たまにこの「しずかなインターネット」で自分が書いた文章を読み返して、誤字を修正したり、わかりづらいところを書き換えたりしている。大意はぜんぜん変わらない程度で。もともと推敲をしない、だいたい一発書き、というルールを課しているので、あとから大幅に手を入れるつもりもないのだけれど、でもまあ、そういうことをこうして言葉にしてしまうとエクスキューズっぽいな。それもどうかとは思う。自分しか気にしないことではある。
ぱーっと読み返してみると、自分の感情の波がどういうふうに動いていたのかが、数日単位で見えてきて、これは日記ではないけれど、日記のような見え方もしてくるものだなと感心した。自由演技で書くものだから、その日、そのときに思いついたことなんかを打ち込んでいっているわけで、知らずに心境が反映されている。あたりまえか。
今日はどんな感じかといえば、やや低空飛行。「低空飛行」という言い回しは市民権を得て、その感じをいちいち説明しなくてもニュアンスで伝わる便利な言葉なのだけれど、でも、じゃあ、調子いいときは高いところ飛行してる気分なのかと自問すれば、べつにそんなこともない。低空飛行って、おまえ飛べるのかよ、すげえじゃん、と、自分自身に対して嫌味を抱いてしまう。
普段から飛んでるみたいな人っていたかな、と考えてみて、何人か思い当たる人物がいた。仕事ができて、フットワーク軽くて、問題が起きても動じなくて、遊ぶのが好きな人たち。怒るとみんな怖かった。相手を紙細工と思ってるみたいな凄みが表に出てきて、びびる。普段の軽快さから一転しての、強張った顔と声。「てめえ、ひねりつぶすぞ」という言葉に嘘なんかなくて、まじめにひねりつぶすこと可能なんだろう。ひやり。
そのタイプの人は、多くの場合、まちがいとかミスとかにも寛容で、「だいじょぶだいじょぶそれくらいなんとでもなるから」とか言ってるんだけど、なにかのタイミングで豹変する。これを「地雷」と誰が最初に呼んだかは知らないけれど、言いえて妙、というやつだ。だけどやっぱり「どこに地雷あるかわからない」みたいな言い回しを使ってしまうと、それはそうだろう、という気もしてくる。これまた意地悪な指摘ではあるものの、なんというか、地雷の怖さをほんとには知らないから使えるというあたりも気になる。「飯テロ」も同様の理由であまり良くは思えない。好みの問題ではあるので、世間的に使われているのは構わないのだけれど、自分で使うのがはばかられる。

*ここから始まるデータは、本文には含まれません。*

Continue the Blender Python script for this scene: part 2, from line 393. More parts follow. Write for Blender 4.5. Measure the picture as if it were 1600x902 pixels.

その昔、とある海外のアーティストが日本のファッション誌に登場していて、おしゃれスナップみたいな写真とともにちょっとしたインタビューも載っていた。「迷彩柄は好きじゃないんだ、戦争のためのものだから」といったことを語っていて、それからというもの僕は迷彩柄を身に着けられなくなった。たしか、二十代前半のころだ。それまでだって好んで着ることはなかった。もともと似合わないし。迷彩柄以外のミリタリーファッションはたまに着ていたから、一貫性はない。ないよね。ひどいもんだ。偽善者め。言われても仕方ない。石が飛んできたりしないだけ平和だ。
そういったことを思い始めると、やはり推敲しないのは、いくら雑文といえど不誠実なのではと気になってくる。不誠実、とは誰に対してなのか。自分か、読んでくれる人か、文章とか言葉みたいな高尚なことを言い出すつもりか。
せめて「低空飛行」と同じ意味とニュアンスを伝えるべつの言い回しをと思って考えてみたけど、低調とかローギアを思いつき、でもそこには「低空飛行」に含まれる「よたよた」した感じとか、もう力尽きて着地しちゃうんじゃないのという不安はない。低調、ローギア、どちらもそれはそれとしてまだ先まで行けそうだもんな。言葉の難しさよ……。